Part of a data file

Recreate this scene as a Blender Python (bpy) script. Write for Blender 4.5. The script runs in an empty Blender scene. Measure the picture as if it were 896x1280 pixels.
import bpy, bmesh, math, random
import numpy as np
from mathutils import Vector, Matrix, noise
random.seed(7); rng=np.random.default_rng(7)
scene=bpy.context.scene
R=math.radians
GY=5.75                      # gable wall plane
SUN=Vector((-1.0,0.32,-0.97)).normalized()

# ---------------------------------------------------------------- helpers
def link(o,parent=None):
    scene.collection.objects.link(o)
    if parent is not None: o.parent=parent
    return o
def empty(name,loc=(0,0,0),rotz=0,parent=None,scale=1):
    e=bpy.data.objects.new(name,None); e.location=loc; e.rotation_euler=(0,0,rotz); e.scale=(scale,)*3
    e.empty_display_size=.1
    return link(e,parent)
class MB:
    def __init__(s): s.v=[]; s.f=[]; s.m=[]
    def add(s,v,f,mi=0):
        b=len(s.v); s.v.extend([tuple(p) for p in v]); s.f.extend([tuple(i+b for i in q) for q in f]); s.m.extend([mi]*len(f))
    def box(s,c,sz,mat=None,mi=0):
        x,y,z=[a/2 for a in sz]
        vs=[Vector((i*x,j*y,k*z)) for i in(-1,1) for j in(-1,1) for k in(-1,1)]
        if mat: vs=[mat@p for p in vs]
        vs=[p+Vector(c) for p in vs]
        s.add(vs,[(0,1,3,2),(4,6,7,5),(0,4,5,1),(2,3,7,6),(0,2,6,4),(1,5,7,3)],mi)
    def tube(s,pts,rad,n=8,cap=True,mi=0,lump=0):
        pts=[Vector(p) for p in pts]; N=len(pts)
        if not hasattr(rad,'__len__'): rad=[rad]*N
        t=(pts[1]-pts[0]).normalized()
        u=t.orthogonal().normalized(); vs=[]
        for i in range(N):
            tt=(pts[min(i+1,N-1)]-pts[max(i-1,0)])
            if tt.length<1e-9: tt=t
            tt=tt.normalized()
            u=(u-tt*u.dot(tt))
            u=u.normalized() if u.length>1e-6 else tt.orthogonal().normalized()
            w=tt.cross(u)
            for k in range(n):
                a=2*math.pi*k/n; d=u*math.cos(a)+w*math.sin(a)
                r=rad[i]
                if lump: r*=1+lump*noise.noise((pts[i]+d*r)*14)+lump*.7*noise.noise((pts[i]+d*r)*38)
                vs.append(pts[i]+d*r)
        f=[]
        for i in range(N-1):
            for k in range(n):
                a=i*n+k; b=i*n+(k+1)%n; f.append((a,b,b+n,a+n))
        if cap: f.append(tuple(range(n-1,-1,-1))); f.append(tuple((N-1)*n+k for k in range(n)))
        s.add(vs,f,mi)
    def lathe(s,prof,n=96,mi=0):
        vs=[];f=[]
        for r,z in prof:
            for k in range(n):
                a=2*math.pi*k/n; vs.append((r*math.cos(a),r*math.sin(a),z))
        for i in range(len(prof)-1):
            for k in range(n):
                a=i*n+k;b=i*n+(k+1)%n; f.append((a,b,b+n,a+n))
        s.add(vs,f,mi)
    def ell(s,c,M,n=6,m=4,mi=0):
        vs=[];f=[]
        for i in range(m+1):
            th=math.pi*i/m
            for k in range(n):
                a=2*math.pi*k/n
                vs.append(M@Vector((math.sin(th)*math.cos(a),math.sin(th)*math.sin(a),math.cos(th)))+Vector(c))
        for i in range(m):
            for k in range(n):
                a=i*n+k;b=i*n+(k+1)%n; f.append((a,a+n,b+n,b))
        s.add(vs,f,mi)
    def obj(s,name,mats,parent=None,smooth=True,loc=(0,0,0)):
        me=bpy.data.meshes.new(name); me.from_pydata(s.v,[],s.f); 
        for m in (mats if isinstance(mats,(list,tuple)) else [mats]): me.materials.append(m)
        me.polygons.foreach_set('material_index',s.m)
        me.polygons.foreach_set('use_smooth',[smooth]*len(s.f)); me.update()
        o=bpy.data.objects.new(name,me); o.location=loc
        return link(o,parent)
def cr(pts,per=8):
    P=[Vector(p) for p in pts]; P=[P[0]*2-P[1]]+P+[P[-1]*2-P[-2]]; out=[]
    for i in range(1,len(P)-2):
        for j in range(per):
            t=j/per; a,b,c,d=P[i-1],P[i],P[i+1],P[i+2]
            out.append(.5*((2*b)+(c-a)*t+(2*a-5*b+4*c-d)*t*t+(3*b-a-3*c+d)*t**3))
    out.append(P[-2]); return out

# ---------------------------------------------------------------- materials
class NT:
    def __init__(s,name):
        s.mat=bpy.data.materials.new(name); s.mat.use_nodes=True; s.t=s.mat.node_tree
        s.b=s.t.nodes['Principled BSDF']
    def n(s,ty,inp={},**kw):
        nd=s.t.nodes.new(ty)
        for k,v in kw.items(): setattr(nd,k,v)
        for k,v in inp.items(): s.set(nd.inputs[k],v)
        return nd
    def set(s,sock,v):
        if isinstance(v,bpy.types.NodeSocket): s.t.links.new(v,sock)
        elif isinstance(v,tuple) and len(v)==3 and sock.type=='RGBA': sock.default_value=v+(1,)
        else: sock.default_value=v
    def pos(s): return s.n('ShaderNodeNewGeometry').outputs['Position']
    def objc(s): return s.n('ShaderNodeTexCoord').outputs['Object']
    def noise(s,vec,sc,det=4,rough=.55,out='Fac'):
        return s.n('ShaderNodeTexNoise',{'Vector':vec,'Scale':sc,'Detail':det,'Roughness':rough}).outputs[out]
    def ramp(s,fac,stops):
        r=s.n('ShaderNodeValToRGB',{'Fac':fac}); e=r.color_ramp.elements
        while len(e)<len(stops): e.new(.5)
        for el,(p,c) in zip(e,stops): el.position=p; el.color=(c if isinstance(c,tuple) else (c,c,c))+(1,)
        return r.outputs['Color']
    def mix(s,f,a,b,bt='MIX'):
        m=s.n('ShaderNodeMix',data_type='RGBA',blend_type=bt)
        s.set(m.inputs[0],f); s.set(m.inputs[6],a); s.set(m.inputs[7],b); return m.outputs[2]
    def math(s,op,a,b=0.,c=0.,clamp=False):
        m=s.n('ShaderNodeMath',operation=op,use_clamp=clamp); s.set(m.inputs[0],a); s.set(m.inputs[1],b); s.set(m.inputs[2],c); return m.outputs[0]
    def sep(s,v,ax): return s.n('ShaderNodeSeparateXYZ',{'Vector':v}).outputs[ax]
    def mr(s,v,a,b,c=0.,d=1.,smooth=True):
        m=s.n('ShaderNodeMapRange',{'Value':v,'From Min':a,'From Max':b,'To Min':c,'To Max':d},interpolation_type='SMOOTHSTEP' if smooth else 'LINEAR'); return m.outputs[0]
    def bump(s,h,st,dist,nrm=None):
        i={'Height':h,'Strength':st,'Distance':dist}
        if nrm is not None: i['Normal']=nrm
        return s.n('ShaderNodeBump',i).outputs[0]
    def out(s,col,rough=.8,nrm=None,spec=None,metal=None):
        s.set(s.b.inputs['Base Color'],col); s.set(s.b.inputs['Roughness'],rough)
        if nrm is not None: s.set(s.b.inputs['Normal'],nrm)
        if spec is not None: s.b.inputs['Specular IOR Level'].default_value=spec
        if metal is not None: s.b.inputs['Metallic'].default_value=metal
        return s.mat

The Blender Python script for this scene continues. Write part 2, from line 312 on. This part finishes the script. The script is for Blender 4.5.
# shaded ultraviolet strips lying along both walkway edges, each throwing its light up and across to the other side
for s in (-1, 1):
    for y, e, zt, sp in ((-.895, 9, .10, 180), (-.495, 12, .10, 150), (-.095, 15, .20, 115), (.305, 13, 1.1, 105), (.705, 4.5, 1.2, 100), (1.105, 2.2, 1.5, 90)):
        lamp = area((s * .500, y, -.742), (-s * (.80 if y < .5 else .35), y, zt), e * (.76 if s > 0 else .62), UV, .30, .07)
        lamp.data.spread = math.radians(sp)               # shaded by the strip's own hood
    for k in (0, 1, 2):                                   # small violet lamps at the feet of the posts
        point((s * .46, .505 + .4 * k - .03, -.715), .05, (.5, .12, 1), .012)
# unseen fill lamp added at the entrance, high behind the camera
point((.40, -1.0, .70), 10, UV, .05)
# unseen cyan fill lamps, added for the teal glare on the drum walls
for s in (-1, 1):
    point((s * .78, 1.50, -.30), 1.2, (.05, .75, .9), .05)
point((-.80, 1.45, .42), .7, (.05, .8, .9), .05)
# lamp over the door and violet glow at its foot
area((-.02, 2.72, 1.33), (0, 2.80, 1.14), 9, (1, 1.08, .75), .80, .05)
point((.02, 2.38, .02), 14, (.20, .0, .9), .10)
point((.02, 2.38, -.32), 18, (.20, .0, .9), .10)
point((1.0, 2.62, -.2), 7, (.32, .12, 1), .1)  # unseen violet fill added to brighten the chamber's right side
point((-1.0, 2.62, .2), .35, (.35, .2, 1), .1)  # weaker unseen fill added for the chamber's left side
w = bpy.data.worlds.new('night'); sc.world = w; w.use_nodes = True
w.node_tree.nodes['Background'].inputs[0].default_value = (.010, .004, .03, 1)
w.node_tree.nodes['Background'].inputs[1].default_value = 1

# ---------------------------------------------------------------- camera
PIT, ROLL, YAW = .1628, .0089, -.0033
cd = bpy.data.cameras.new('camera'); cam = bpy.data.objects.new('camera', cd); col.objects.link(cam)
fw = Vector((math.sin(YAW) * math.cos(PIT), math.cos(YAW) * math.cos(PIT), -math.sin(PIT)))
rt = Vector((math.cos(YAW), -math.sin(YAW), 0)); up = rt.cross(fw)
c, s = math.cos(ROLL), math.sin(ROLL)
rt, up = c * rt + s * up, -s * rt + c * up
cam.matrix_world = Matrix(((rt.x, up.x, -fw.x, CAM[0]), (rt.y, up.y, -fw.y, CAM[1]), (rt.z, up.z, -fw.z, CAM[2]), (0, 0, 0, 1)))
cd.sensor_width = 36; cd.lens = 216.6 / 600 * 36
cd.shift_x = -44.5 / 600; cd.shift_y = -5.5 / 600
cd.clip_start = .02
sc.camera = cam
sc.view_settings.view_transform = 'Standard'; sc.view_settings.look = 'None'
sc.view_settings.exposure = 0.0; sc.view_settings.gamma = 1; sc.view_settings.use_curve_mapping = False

* [Work to do] From the first line of the data above to the line holding "SUN=Vector((-1.0,0.32,-0.97)).normalized()", reproduce each line exactly; emit no other lines.

* [Result of the exercise]
Recreate this scene as a Blender Python (bpy) script. Write for Blender 4.5. The script runs in an empty Blender scene. Measure the picture as if it were 896x1280 pixels.
import bpy, bmesh, math, random
import numpy as np
from mathutils import Vector, Matrix, noise
random.seed(7); rng=np.random.default_rng(7)
scene=bpy.context.scene
R=math.radians
GY=5.75                      # gable wall plane
SUN=Vector((-1.0,0.32,-0.97)).normalized()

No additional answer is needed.